Miroslav Čuban was born on 23 July 1936 in Mladá Boleslav. At the war’s end, he experienced a Soviet air raid in Mladá Boleslav, which cost the lives of 450 people, and the subsequent liberation of the town by the Red Army. After the war, he enthusiastically joined the scout troop and Sokol. He participated in the 1948 All-Sokol Gathering in Prague, and when the Sokol was banned after the February communist coup, he performed exercises at the Spartakiada. He liked poetry and music. He founded a student band and later played in a jazz group and in the Škoda orchestra. He also piloted gliders. In 1950, he became a laboratory technician and in 1956, he graduated from the Higher Industrial School of Chemistry in Kolín. He worked first at Karborund in Benátky nad Jizerou and then–for the next decades–as a wastewater technologist. From 1960 to 1967, he studied remotely at the University of Chemistry and Technology in Prague. In 1967, he graduated at Karolinum in Prague.
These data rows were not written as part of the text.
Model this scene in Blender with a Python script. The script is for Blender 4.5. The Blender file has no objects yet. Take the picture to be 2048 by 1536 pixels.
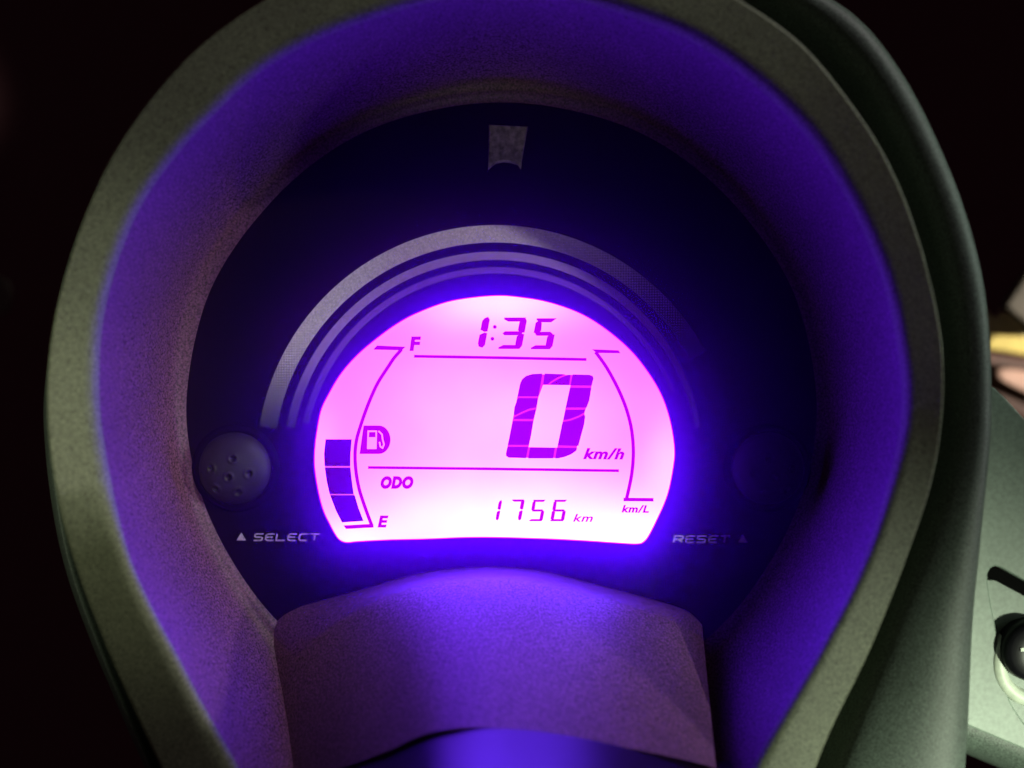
import bpy, bmesh, math, random
import numpy as np
from mathutils import Vector
random.seed(4)
sc = bpy.context.scene
COL = sc.collection
# ------------------------------------------------------------------ camera
D = 0.20                       # camera height above the dial face (m)
S = 0.22 / 2048                # metres per photo pixel on the dial plane
cam_d = bpy.data.cameras.new('camera'); cam = bpy.data.objects.new('camera', cam_d); COL.objects.link(cam)
cam.location = (0, 0, D); cam.rotation_euler = (0, 0, 0)
cam_d.sensor_width = 36; cam_d.lens = 36 * D / 0.22
cam_d.clip_start = 0.005; cam_d.clip_end = 50
cam_d.dof.use_dof = True; cam_d.dof.focus_distance = D - 0.001; cam_d.dof.aperture_fstop = 6
sc.camera = cam
# ------------------------------------------------------------------ night surroundings
w = bpy.data.worlds.new('World'); sc.world = w; w.use_nodes = True
bg = w.node_tree.nodes['Background']; bg.inputs[0].default_value = (1.0, 0.55, 0.70, 1); bg.inputs[1].default_value = 0.018
sc.view_settings.view_transform = 'Standard'; sc.view_settings.look = 'None'
sc.view_settings.exposure = 0; sc.view_settings.gamma = 1
def lamp(name, loc, target, power, color, size, cone=None, blend=0.5):
    l = bpy.data.lights.new(name, 'SPOT' if cone else 'POINT'); l.energy = power; l.color = color; l.shadow_soft_size = size
    if cone: l.spot_size = math.radians(cone); l.spot_blend = blend
    o = bpy.data.objects.new(name, l); COL.objects.link(o); o.location = loc
    o.rotation_euler = (Vector(target) - Vector(loc)).to_track_quat('-Z', 'Y').to_euler()
    return o
# a street lamp up to the right, then unseen fill spots added part by part
lamp('street_lamp_light', (0.857, 0.921, 0.816), (-0.016, 0.010, 0), 36, (1.0, 0.88, 0.90), 0.03, 9.0, 1.0)
lamp('bezel_fill', (0.16, 0.05, 1.30), (-0.086, -0.010, 0.03), 42, (0.98, 1.0, 0.70), 0.03, 3.9, 0.9)  # unseen overhead spot added to brighten the left of the bezel
lamp('wall_fill', (1.35, 0.02, 0.44), (-0.062, -0.068, 0.02), 42, (1.0, 0.88, 0.95), 0.05, 5.6, 1.0)  # unseen low spot from the right, added for the lower left wall
lamp('side_fill', (0.85, -0.50, 1.05), (0.100, -0.106, 0.0), 230, (0.90, 1.0, 0.74), 0.04, 6.4, 1.0)  # unseen spot added to lift the lower right bezel and side panel
lamp('cover_fill', (1.25, 0.30, 0.42), (0.135, 0.050, 0.0), 56, (0.80, 1.0, 0.84), 0.06, 7.0, 1.0)  # unseen spot added for the cover rim at upper right
lamp('tab_fill', (0.30, -0.90, 0.90), (0.0, 0.054, 0.0), 9, (1.0, 0.97, 0.80), 0.02, 2.3, 1.0)  # unseen narrow spot added only to brighten the pale tab
lamp('board_fill', (1.0, -0.25, 0.50), (0.19, 0.01, -0.13), 170, (1.0, 0.95, 0.80), 0.03, 4.5, 0.6)  # unseen spot added to light the board and things beside it

def P(px, py, z=0.0):
    k = S * (1 - z / D)
    return Vector(((px - 1024) * k, (768 - py) * k, z))
# ------------------------------------------------------------------ materials
def mat(name):
    m = bpy.data.materials.new(name); m.use_nodes = True
    n = m.node_tree.nodes; n.clear()
    out = n.new('ShaderNodeOutputMaterial'); return m, n, m.node_tree.links, out
def plastic(name, col, rough=0.55, grain=0.25, gscale=1500, bump=0.3, bdist=0.0001, spec=0.4, wear=0.12):
    m, n, L, out = mat(name)
    p = n.new('ShaderNodeBsdfPrincipled'); L.new(p.outputs[0], out.inputs[0])
    tc = n.new('ShaderNodeTexCoord')
    a = n.new('ShaderNodeTexNoise'); a.inputs['Scale'].default_value = gscale; a.inputs['Detail'].default_value = 3
    L.new(tc.outputs['Object'], a.inputs['Vector'])
    b = n.new('ShaderNodeTexNoise'); b.inputs['Scale'].default_value = 45; b.inputs['Detail'].default_value = 5
    L.new(tc.outputs['Object'], b.inputs['Vector'])
    mr = n.new('ShaderNodeMapRange'); mr.inputs[1].default_value = 0.3; mr.inputs[2].default_value = 0.7
    mr.inputs[3].default_value = 1 - grain; mr.inputs[4].default_value = 1 + grain
    L.new(a.outputs[0], mr.inputs[0])
    mr2 = n.new('ShaderNodeMapRange'); mr2.inputs[1].default_value = 0.3; mr2.inputs[2].default_value = 0.7
    mr2.inputs[3].default_value = 1 - wear; mr2.inputs[4].default_value = 1 + wear
    L.new(b.outputs[0], mr2.inputs[0])
    mm = n.new('ShaderNodeMath'); mm.operation = 'MULTIPLY'; L.new(mr.outputs[0], mm.inputs[0]); L.new(mr2.outputs[0], mm.inputs[1])
    vm = n.new('ShaderNodeVectorMath'); vm.operation = 'SCALE'; vm.inputs[0].default_value = col; L.new(mm.outputs[0], vm.inputs['Scale'])
    L.new(vm.outputs[0], p.inputs['Base Color'])
    p.inputs['Roughness'].default_value = rough; p.inputs['Specular IOR Level'].default_value = spec
    if bump:
        bp = n.new('ShaderNodeBump'); bp.inputs['Strength'].default_value = bump; bp.inputs['Distance'].default_value = bdist
        L.new(a.outputs[0], bp.inputs['Height']); L.new(bp.outputs[0], p.inputs['Normal'])
    return m
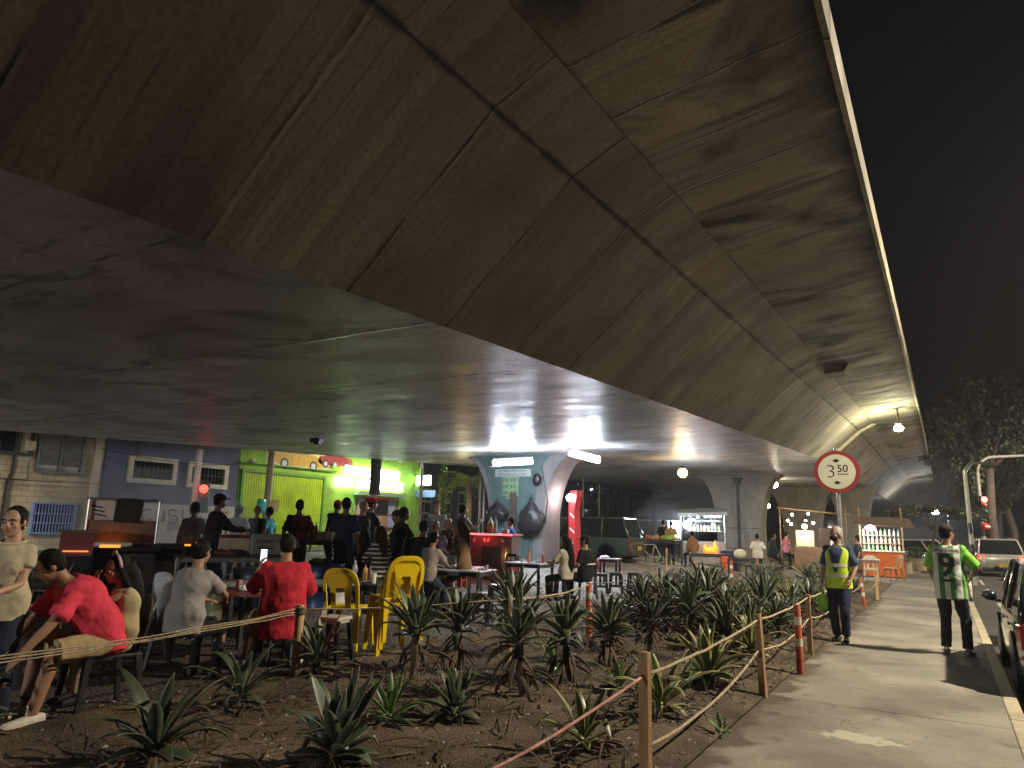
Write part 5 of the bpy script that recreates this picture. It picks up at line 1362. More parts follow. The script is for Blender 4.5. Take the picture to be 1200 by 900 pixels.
# standing row
def stnd(label,px,py,d,a,**kw):
    loc,H=stand_at(px,py,d); kw.setdefault('v',.016); return person(label,loc,fa(px,a),H=kw.pop('H',H),**kw)
WORK={'L':{'to':(-.02,.36,-.30),'palm':(0,0,-1)},'R':{'to':(.02,.38,-.26),'palm':(0,0,-1)}}
stnd('cook in black with a black cap reaching over the meat at the grill table',254,580,12.6,-70,skin='brown',shirt=blackc,sleeve=1.5,trousers=blackc,cap=capb,arms={'L':{'to':(.0,.45,-.22),'palm':(0,0,-1)},'R':{'to':(.0,.42,-.22),'palm':(0,0,-1)}},lean=.08)
stnd('person in dark clothes turned away in the smoke left of the cook',229,591,13.4,30,skin='brown',shirt=blackc,sleeve=1.5,trousers=blackc)
stnd('man in a white tee with a strap and pale cap behind the cooler box',281,594,16.5,-10,skin='tan',shirt=white,sleeve=.8,trousers=jean,cap=capg)
stnd('young man in a black polo facing the camera behind the grey crate',302,597,17.5,175,skin='tan',shirt=blackc,sleeve=.8,trousers=jean,face_detail=True)
stnd('child in a teal shirt behind the grey crate, left of the burgundy shirt man',316,603,17.5,60,H=1.45,skin='tan',shirt=teal,sleeve=.8,trousers=jean)
stnd('man in a burgundy shirt standing with his back to the camera',352,587,14.0,5,girth=1.08,skin='dark',shirt=burg,sleeve=.85,trousers=jean)
stnd('person in black with a red cap bending over the serving table',390,595,16.2,-40,skin='brown',shirt=blackc,sleeve=1.5,trousers=blackc,cap=capr,lean=.25,H=1.66,arms=WORK)
stnd('tall man in a navy sports shirt with white arm stripes seen from behind',407,582,13.4,-25,skin='brown',shirt=navy,sleeve=.85,trousers=navy)
stnd('bald man in a dark grey shirt talking beside the navy sports shirt man',426,588,14.6,-60,skin='tan',hair='bald',shirt=dkg,sleeve=.85,trousers=jean,girth=1.1)
stnd('man with a bright red cap holding a plate behind the bald man',436,585,15.6,-75,skin='tan',shirt=dkg,sleeve=.85,trousers=jean,cap=capr,arms=WORK)
stnd('server in a black tee and black headscarf bending to hand over food',466,584,13.4,-65,skin='dark',shirt=blackc,sleeve=.8,trousers=blackc,cap=None,lean=.22,arms=WORK,H=1.74)
stnd('man in a black tee and dark cap leaning towards the server',482,594,13.8,110,skin='tan',shirt=blackc,sleeve=.8,trousers=blackc,cap=dkg,lean=.3,hunch=.2,arms=WORK,H=1.72)
stnd('young man in a pale mint tee facing the camera, far left of pier',513,589,17.5,175,skin='light',hairm=HAIRB,shirt=mint,sleeve=.8,trousers=khaki,face_detail=True)
stnd('bearded man in a grey tank top raising his forearm left of the pier',543,591,17.0,-60,skin='tan',shirt=cloth('tank_grey',(.12,.12,.12)),sleeve=0,trousers=jean,arms={'R':{'to':(.10,.30,-.05),'pole':(.6,-.2,-.8)},'L':{'to':(-.05,.15,-.45)}})
# far people near the second pier
stnd('shirtless far person bending between the green vehicle and the bright stall',745,617,33,60,skin='light',trousers=jean,lean=.5,H=1.7,v=.03)
stnd('far man in a yellow patterned shirt before the bright stall',786,611,31,10,skin='tan',shirt=cloth('yellow_pat',(.35,.27,.10),.6),sleeve=.8,trousers=jean,v=.025)
stnd('far man in dark clothes left of the yellow patterned shirt man',777,610,32,20,skin='brown',shirt=blackc,sleeve=.8,trousers=jean,v=.025)
sit('far person in brown seated at a table before the bright stall',811,622,fa(811,30),d=31,H=1.66,seat=.46,skin='tan',shirt=tanc,sleeve=1.5,trousers=jean,v=.025)
sit('man in a white tee seated with his back turned by the second pier',887,625,fa(887,5),d=30,H=1.74,seat=.46,skin='tan',shirt=white,sleeve=.8,trousers=jean,girth=1.1,v=.02)
sit('person in black seated near the string light stall',906,624,fa(906,-60),d=32,H=1.72,seat=.46,lean=.3,skin='brown',shirt=blackc,sleeve=1.5,trousers=blackc,v=.025)
sit('person in a pink top seated on a stool near the string light stall',921,622,fa(921,-40),d=34,H=1.66,seat=.5,fem=True,skin='light',shirt=pink,sleeve=.8,trousers=jean,v=.025)
sit('person in dark clothes seated at the tables behind the man in the yellow vest',1004,627,fa(1004,90),d=28,H=1.68,seat=.46,skin='tan',shirt=dkg,sleeve=.8,trousers=jean,v=.025)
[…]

Miroslav Čuban was a member of the Communist Party of Czechoslovakia from 1960 but left the party in 1969 in protest against the occupation. During the totalitarian era, he solved many problems in the water industry. At the time of the Velvet Revolution, he co-founded a strike committee in the company Central Bohemia Waterworks and Sewerage Mladá Boleslav. He wrote a petition supporting students and collected signatures. In 1989, he became the chairman of the Waterworks Union and held the post until 1998. He was also on the regional committee of the Wood, Forest, and Water Trade Union. In 2023, he lived as a pensioner in Mladá Boleslav.